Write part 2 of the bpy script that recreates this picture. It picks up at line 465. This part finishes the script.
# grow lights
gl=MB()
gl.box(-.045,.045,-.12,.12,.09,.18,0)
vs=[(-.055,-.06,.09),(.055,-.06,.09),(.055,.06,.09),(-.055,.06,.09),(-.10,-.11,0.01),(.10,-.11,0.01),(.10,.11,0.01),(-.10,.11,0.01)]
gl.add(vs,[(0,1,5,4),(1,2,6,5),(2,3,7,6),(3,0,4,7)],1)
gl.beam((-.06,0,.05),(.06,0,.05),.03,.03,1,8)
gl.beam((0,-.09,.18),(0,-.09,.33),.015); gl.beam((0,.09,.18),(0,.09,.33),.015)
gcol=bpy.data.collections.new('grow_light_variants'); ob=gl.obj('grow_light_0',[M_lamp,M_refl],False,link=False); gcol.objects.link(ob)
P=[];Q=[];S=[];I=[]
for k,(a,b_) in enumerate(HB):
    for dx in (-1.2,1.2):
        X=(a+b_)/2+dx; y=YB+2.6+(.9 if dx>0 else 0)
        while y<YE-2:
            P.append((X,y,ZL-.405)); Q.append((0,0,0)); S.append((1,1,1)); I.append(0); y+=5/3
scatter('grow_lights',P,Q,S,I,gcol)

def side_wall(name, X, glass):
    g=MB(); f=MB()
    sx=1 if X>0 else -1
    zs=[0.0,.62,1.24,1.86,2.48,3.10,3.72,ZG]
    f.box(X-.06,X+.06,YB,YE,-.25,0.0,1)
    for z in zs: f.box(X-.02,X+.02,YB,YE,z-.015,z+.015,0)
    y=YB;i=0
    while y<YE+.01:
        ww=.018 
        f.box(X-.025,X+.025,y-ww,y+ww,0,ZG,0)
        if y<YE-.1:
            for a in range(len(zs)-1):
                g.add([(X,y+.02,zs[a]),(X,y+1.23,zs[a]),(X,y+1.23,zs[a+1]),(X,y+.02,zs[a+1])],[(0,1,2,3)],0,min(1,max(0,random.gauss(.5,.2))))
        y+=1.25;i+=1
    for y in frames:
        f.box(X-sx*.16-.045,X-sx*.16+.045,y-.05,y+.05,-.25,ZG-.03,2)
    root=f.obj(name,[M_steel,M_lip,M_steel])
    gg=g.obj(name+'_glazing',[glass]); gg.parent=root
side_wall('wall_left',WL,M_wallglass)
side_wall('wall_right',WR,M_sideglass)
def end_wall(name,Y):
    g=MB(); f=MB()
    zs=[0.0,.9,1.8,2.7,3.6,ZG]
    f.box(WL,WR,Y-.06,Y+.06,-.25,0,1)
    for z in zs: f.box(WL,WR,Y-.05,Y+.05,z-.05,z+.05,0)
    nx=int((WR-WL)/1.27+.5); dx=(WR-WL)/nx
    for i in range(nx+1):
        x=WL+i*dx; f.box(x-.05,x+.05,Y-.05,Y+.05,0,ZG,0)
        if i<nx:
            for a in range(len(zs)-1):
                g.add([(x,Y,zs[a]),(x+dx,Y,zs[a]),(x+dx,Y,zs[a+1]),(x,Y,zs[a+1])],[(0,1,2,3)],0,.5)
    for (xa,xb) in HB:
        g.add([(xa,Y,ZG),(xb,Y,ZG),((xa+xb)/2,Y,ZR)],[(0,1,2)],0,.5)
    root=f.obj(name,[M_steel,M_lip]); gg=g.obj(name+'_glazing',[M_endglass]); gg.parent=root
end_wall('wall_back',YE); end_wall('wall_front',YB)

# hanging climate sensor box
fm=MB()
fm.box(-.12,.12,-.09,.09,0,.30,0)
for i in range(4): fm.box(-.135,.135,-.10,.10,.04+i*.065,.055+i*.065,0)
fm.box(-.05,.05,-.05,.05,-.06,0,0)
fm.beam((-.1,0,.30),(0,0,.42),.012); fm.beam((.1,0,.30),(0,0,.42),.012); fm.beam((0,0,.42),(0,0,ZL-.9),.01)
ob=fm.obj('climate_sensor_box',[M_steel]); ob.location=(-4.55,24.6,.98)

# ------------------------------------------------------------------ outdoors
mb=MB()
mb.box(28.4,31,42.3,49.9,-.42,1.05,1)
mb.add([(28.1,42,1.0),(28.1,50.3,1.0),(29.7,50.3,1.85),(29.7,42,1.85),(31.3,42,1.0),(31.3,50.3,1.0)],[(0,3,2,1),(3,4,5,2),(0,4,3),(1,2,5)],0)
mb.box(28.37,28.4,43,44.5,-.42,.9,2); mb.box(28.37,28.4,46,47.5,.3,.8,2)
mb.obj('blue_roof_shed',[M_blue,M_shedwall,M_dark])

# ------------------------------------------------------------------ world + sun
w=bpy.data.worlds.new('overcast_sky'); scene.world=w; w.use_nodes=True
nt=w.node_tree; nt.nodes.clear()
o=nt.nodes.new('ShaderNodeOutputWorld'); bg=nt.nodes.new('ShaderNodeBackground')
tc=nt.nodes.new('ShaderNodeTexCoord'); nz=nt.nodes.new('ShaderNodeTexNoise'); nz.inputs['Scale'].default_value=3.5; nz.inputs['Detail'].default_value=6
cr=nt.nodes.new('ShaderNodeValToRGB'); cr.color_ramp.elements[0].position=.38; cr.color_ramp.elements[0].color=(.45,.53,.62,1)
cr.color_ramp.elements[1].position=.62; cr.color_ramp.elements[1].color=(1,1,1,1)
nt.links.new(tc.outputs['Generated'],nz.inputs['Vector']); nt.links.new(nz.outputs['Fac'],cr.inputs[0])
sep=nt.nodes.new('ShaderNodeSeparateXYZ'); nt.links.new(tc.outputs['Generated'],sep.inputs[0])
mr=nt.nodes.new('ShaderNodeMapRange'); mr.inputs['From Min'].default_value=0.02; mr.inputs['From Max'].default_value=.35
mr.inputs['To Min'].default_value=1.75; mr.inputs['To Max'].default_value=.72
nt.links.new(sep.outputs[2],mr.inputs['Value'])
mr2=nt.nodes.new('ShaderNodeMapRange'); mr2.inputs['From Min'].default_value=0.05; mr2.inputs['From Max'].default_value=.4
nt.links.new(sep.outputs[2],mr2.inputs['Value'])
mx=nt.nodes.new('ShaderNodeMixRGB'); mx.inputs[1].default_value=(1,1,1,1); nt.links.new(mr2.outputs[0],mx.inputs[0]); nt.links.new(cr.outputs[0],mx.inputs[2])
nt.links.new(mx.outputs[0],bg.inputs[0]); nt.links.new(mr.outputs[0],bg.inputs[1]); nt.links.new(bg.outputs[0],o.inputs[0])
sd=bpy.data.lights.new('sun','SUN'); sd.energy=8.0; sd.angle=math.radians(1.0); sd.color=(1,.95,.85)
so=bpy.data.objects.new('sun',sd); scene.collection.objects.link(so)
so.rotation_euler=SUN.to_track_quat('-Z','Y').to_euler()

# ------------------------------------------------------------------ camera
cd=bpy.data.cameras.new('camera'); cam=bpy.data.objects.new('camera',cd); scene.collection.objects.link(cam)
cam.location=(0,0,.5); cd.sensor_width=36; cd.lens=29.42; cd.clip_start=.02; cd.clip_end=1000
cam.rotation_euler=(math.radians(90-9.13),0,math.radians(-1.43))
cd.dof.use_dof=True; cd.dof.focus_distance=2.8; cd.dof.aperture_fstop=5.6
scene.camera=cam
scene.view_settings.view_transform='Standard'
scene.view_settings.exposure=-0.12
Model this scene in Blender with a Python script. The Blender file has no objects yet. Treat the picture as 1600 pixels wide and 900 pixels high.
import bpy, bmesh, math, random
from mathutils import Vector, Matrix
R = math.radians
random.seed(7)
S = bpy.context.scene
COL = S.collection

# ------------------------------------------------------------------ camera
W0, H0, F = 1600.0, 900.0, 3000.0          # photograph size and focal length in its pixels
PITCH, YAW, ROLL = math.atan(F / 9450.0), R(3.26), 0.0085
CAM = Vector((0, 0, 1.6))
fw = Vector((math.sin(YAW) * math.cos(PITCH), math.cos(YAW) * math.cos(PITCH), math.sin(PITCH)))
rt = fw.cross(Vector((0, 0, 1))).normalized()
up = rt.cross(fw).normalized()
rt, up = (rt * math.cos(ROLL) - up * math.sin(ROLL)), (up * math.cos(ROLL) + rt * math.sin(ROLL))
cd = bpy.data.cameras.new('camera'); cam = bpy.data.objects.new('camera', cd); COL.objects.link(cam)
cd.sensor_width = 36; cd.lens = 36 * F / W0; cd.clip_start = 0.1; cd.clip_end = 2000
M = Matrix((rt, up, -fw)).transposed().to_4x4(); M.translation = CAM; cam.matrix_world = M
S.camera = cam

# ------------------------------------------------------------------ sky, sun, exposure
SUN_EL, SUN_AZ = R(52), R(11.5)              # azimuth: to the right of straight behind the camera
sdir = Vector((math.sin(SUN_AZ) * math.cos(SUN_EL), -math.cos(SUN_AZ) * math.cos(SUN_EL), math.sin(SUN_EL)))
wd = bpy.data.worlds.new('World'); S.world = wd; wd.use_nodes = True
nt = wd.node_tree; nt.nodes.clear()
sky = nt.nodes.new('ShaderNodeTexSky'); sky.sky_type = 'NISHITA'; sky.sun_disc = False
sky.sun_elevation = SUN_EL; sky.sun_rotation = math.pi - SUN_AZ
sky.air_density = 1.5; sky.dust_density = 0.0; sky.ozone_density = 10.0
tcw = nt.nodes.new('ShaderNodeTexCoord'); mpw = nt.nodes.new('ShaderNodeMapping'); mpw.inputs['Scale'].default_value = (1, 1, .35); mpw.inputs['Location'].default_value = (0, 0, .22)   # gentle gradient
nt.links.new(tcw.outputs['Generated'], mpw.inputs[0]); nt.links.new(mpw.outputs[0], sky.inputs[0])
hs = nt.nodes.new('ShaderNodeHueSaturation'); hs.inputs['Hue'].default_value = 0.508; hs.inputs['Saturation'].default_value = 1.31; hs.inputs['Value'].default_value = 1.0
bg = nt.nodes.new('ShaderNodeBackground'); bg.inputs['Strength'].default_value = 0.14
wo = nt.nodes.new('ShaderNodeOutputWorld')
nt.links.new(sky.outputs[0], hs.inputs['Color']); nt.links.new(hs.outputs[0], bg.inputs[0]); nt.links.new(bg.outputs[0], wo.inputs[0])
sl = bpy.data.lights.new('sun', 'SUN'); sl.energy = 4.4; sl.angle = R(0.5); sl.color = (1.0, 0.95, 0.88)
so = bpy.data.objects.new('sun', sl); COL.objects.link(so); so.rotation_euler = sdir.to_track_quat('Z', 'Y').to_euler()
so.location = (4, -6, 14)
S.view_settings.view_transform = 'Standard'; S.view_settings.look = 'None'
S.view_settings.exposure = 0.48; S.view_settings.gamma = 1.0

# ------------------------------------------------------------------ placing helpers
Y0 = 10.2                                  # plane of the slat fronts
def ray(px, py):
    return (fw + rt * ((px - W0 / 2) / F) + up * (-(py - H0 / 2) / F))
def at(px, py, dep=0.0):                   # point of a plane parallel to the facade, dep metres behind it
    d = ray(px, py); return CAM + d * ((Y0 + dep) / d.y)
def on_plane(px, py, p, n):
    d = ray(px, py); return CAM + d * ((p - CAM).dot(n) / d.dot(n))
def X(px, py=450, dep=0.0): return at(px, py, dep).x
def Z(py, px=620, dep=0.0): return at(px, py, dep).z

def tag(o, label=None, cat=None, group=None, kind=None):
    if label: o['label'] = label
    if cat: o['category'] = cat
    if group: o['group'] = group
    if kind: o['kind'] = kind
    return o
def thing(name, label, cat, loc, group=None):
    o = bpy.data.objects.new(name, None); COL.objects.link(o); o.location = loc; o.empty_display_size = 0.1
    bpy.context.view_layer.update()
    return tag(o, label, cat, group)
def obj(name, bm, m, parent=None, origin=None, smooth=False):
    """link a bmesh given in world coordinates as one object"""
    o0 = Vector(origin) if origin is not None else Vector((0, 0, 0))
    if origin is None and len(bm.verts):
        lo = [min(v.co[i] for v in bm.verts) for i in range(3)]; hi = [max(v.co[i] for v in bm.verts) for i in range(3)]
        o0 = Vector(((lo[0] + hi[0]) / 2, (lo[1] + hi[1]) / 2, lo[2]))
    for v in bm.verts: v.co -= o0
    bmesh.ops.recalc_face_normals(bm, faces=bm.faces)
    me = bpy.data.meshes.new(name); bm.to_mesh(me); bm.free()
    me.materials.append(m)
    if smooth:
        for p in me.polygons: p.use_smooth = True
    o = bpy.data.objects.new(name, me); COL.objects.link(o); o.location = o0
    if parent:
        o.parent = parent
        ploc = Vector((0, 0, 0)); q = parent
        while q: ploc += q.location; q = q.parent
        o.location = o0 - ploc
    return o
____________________
Repeat verbatim the opening run of entries, ending with the line that contains "scatter('grow_lights',P,Q,S,I,gcol)".

Write part 2 of the bpy script that recreates this picture. It picks up at line 465. This part finishes the script.
# grow lights
gl=MB()
gl.box(-.045,.045,-.12,.12,.09,.18,0)
vs=[(-.055,-.06,.09),(.055,-.06,.09),(.055,.06,.09),(-.055,.06,.09),(-.10,-.11,0.01),(.10,-.11,0.01),(.10,.11,0.01),(-.10,.11,0.01)]
gl.add(vs,[(0,1,5,4),(1,2,6,5),(2,3,7,6),(3,0,4,7)],1)
gl.beam((-.06,0,.05),(.06,0,.05),.03,.03,1,8)
gl.beam((0,-.09,.18),(0,-.09,.33),.015); gl.beam((0,.09,.18),(0,.09,.33),.015)
gcol=bpy.data.collections.new('grow_light_variants'); ob=gl.obj('grow_light_0',[M_lamp,M_refl],False,link=False); gcol.objects.link(ob)
P=[];Q=[];S=[];I=[]
for k,(a,b_) in enumerate(HB):
    for dx in (-1.2,1.2):
        X=(a+b_)/2+dx; y=YB+2.6+(.9 if dx>0 else 0)
        while y<YE-2:
            P.append((X,y,ZL-.405)); Q.append((0,0,0)); S.append((1,1,1)); I.append(0); y+=5/3
scatter('grow_lights',P,Q,S,I,gcol)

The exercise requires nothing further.